DATE: Friday, September 2, 1994              TAG: 9409010216
SECTION: VIRGINIA BEACH BEACON    PAGE: 03   EDITION: FINAL 
SOURCE: BY JO-ANN CLEGG, CORRESPONDENT 
                                             LENGTH: Medium:   78 lines

SCHOOLS' VOICE NOW HEADING NATIONAL GROUP JOE LOWENTHAL WILL SPEND HIS OWN TIME TRAVELING FOR THE PUBLIC RELATIONS ASSOCIATION.

IF YOU'RE GOING to work in the public relations business, having experience in radio is helpful.

Joe Lowenthal, the school-based information coordinator in the city public schools' Office of Public Information and newly installed president of the 2,500-member National School Public Relations Association, has it. His distinctive voice has been heard over the years on Richmond's WRVA and on two Hampton Roads biggies - WCMS and WGH.

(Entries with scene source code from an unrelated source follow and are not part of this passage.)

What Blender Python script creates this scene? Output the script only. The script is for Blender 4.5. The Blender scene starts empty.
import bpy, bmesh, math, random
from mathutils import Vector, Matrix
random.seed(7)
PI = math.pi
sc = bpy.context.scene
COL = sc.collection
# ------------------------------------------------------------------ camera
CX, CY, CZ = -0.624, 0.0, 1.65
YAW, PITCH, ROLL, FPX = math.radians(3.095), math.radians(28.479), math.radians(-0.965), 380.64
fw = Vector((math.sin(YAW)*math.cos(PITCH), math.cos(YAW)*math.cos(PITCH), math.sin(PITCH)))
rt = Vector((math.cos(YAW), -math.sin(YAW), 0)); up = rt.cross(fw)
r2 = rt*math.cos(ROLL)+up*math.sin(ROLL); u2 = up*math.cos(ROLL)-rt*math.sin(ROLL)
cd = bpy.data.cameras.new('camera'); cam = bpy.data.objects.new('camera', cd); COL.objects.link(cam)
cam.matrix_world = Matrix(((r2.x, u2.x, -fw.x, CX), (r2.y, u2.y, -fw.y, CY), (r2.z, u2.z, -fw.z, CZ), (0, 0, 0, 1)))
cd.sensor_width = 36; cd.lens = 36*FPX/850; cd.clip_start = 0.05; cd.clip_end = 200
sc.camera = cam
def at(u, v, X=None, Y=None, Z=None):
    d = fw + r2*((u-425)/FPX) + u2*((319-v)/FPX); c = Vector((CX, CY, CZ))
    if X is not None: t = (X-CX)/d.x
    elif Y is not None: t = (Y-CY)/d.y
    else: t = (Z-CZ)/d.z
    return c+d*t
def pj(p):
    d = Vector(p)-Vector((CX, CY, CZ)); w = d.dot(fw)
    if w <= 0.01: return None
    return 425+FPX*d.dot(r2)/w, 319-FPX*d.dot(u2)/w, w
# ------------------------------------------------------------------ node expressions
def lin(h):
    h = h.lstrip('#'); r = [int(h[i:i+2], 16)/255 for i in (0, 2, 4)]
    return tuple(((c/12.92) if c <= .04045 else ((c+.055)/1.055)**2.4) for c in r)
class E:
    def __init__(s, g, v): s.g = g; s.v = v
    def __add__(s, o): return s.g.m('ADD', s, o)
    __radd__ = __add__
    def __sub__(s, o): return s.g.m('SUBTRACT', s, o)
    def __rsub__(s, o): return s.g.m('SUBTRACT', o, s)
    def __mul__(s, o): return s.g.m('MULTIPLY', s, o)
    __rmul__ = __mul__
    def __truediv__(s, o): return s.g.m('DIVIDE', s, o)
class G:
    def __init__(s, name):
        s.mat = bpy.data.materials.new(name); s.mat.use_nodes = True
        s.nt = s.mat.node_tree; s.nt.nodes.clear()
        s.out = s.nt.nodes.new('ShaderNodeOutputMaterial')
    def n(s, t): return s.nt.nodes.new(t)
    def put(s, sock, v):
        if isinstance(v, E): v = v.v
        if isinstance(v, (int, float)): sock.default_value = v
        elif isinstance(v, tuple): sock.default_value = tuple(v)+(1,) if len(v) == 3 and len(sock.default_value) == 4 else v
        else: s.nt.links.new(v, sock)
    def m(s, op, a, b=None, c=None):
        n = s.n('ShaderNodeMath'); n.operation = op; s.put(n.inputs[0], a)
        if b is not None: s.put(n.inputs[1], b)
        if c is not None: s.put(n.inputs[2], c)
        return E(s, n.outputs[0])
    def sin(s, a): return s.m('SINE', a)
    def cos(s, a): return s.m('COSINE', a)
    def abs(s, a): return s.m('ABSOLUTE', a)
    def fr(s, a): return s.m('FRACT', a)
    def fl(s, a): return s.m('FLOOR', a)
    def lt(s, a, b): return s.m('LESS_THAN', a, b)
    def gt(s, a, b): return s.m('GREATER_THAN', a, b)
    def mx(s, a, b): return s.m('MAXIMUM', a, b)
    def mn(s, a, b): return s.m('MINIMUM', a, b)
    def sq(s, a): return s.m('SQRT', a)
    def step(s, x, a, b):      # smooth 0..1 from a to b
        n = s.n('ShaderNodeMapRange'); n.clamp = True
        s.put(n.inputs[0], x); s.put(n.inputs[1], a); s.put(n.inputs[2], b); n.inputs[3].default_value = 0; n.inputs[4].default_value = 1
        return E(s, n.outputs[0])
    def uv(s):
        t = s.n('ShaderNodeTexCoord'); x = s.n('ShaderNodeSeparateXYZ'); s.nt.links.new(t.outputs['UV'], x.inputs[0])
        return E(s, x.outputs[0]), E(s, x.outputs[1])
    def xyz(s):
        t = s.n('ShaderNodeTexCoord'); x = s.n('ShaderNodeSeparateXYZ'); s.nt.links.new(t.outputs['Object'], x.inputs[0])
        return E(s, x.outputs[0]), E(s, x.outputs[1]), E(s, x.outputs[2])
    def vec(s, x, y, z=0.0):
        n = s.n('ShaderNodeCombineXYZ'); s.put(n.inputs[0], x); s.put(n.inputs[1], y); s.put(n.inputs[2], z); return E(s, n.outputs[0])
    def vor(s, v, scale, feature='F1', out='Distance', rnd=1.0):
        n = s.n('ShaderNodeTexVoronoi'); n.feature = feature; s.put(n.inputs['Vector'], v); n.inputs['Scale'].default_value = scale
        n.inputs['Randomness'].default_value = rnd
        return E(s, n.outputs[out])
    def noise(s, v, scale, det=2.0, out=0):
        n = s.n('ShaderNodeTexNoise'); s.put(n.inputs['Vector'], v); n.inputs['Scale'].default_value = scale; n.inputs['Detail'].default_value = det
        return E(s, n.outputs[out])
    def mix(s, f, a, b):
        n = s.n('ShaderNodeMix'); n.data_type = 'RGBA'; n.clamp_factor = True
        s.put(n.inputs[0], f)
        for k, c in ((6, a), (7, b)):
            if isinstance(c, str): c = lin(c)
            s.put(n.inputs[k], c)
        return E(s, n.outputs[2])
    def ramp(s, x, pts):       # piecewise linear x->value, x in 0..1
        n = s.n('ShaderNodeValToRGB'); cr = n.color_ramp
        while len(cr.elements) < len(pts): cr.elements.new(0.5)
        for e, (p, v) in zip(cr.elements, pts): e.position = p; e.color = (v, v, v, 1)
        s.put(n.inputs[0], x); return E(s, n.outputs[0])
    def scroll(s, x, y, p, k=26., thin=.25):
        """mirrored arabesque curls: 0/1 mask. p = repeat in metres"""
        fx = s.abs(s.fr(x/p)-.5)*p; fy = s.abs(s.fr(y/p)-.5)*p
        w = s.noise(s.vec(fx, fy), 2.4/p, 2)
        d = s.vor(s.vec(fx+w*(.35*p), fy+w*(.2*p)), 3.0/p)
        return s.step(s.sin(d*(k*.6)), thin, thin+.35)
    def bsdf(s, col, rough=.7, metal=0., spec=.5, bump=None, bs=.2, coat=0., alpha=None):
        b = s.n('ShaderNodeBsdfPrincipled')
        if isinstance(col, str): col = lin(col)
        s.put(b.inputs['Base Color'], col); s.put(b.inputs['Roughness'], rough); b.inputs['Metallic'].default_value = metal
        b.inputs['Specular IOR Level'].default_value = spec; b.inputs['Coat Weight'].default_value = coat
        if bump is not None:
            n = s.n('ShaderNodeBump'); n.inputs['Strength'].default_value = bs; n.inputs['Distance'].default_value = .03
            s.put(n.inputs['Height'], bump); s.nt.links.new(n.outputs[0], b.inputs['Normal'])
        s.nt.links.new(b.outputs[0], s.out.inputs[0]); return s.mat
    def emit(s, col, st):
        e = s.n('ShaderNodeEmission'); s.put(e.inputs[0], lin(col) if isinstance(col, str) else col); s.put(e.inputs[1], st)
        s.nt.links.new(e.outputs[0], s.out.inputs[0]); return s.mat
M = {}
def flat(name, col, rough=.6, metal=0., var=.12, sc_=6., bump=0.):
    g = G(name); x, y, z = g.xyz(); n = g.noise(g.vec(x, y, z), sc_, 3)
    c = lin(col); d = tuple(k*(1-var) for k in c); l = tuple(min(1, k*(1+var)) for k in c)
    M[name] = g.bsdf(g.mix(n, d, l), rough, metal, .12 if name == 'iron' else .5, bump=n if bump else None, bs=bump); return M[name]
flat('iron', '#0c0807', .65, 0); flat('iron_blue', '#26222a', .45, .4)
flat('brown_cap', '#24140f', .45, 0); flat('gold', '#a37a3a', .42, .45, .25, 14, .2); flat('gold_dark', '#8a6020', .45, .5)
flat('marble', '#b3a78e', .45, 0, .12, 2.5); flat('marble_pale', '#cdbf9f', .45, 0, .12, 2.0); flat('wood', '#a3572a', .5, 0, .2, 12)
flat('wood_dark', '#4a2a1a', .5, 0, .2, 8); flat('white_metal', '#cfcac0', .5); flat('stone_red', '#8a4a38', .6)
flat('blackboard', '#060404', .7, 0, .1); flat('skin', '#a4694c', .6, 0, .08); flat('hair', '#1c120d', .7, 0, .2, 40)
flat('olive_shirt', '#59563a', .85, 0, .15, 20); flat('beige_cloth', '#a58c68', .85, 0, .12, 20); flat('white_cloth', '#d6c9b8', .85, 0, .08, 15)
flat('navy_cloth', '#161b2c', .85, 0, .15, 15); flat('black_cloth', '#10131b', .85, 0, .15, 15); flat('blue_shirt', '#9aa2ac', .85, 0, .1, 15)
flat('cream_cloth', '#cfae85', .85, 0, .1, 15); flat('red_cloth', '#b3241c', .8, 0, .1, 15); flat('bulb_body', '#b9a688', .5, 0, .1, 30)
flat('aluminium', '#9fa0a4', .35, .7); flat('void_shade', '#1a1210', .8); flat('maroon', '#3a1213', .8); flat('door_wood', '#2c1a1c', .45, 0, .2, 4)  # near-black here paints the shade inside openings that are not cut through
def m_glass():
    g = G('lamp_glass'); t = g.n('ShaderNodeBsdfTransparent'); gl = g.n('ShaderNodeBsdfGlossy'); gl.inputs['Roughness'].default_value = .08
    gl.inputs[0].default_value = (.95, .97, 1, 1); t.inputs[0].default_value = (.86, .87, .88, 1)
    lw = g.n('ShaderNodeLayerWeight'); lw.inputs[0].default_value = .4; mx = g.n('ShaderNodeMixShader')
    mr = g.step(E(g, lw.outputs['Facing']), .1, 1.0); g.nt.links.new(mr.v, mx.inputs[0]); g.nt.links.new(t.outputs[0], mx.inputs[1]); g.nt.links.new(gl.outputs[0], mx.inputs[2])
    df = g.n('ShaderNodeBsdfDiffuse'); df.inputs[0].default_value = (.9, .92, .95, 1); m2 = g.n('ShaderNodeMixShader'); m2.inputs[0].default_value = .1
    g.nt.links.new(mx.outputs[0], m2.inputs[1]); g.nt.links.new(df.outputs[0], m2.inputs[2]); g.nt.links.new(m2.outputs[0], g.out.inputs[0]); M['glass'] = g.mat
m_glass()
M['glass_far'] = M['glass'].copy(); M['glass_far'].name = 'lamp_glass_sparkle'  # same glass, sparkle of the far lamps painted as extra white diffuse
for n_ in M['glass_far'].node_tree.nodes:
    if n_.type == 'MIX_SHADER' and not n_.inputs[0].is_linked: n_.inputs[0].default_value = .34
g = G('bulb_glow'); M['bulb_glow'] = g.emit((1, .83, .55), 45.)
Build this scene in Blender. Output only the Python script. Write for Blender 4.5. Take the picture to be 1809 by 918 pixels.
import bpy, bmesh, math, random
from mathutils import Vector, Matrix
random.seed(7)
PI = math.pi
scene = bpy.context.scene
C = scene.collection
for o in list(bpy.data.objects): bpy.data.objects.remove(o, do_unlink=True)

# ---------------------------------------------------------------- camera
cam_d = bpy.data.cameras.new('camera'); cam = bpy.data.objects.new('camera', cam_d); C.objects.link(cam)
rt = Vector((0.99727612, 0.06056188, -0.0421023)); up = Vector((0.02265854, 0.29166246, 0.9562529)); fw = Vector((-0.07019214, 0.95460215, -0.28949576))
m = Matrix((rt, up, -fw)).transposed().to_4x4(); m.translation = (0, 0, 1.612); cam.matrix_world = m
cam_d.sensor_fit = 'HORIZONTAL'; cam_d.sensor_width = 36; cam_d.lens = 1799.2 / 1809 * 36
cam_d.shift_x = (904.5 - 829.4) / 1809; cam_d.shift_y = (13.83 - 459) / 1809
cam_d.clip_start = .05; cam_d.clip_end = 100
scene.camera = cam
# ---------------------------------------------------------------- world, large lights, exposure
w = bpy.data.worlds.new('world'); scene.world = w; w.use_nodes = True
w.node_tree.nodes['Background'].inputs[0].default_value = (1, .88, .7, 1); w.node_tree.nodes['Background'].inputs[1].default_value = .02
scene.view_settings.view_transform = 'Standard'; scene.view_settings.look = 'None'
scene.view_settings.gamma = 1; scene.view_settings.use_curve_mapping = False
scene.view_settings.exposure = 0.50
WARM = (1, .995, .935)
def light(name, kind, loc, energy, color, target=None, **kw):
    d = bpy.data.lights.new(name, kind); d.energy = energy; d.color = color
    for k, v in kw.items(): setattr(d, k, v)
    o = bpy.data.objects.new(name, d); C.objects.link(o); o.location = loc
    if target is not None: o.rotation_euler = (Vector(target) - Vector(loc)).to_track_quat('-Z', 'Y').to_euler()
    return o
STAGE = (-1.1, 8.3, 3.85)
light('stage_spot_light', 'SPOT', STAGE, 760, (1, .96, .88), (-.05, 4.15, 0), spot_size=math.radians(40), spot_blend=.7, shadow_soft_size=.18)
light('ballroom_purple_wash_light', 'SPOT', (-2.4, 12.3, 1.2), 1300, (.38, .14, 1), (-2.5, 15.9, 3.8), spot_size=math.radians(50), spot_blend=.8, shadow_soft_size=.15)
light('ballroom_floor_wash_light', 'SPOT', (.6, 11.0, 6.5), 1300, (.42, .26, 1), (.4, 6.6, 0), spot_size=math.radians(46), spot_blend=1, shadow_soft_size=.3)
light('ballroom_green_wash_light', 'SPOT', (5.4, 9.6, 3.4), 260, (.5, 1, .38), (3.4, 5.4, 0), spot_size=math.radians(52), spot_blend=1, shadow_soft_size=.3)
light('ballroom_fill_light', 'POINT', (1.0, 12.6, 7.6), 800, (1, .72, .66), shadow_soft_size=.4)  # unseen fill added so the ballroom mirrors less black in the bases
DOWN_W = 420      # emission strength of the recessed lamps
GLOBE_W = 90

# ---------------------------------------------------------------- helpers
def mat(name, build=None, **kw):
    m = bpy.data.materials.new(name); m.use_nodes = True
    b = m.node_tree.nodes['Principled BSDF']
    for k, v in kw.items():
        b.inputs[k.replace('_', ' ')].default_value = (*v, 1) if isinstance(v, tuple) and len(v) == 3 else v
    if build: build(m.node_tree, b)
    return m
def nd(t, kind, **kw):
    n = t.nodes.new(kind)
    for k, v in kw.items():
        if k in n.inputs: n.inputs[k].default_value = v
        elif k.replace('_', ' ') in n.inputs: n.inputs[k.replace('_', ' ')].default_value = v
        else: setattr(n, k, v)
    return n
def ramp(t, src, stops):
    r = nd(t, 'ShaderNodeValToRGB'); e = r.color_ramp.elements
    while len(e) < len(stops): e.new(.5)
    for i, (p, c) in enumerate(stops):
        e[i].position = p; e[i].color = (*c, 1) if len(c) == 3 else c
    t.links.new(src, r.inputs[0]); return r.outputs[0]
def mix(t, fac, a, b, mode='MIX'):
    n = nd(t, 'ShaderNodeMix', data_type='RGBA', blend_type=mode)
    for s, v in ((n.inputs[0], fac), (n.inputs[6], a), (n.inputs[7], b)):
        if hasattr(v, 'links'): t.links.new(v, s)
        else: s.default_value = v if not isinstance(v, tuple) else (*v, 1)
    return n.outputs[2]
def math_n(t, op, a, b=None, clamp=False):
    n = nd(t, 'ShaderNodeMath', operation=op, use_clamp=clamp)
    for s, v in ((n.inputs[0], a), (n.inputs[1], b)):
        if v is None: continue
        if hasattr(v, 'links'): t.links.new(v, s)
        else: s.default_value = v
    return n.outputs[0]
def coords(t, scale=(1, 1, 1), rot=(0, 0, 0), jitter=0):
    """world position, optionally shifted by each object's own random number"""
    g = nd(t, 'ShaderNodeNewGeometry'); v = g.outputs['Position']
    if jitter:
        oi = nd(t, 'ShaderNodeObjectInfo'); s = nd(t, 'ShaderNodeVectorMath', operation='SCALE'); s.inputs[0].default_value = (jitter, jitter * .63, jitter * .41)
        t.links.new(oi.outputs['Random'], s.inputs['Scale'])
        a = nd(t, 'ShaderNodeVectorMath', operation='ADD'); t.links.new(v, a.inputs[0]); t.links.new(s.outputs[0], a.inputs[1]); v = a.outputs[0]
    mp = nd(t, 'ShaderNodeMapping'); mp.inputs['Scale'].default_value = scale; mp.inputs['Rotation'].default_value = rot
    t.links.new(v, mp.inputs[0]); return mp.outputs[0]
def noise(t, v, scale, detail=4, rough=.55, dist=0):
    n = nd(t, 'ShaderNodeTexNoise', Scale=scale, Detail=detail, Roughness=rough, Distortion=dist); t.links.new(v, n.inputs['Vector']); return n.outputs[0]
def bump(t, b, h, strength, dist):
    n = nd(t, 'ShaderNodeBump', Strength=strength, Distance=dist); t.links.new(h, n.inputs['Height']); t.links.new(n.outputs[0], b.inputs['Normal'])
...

Having newspaper experience is helpful, too. Lowenthal edited the ``Virginia Beach Sun'' for a number of years between radio stints.

And if you're going to work in school public relations, a little time in the classroom isn't a bad idea, either.

That's where Lowenthal started. After graduating from Richmond Polytechnic Institute (now Virginia Commonwealth University) the Norfolk native came home to teach dramatic arts, speech and English at Princess Anne High School.

It was a job which he particularly enjoyed but the timing was a little wrong. It was the late 1950s and local draft boards had a nasty habit of breathing down the necks of young American males. Lowenthal decided to keep one jump ahead of the Selective Service by enlisting in the Army where he had a promise of a slot in intelligence.

``It wasn't very exciting work,'' Lowenthal admitted, ``mostly background checks and that sort of thing.''

But it did keep him close to home. He spent most of his three-year enlistment in Richmond in one of the few jobs he's ever held that didn't have much of anything to do with the field in which he currently works.

The opportunity to go with the school system came in the middle '70s. By then Lowenthal and his wife Lou, who is now director of curriculum and instruction for the Governor's School of the Arts, had three children in the public schools.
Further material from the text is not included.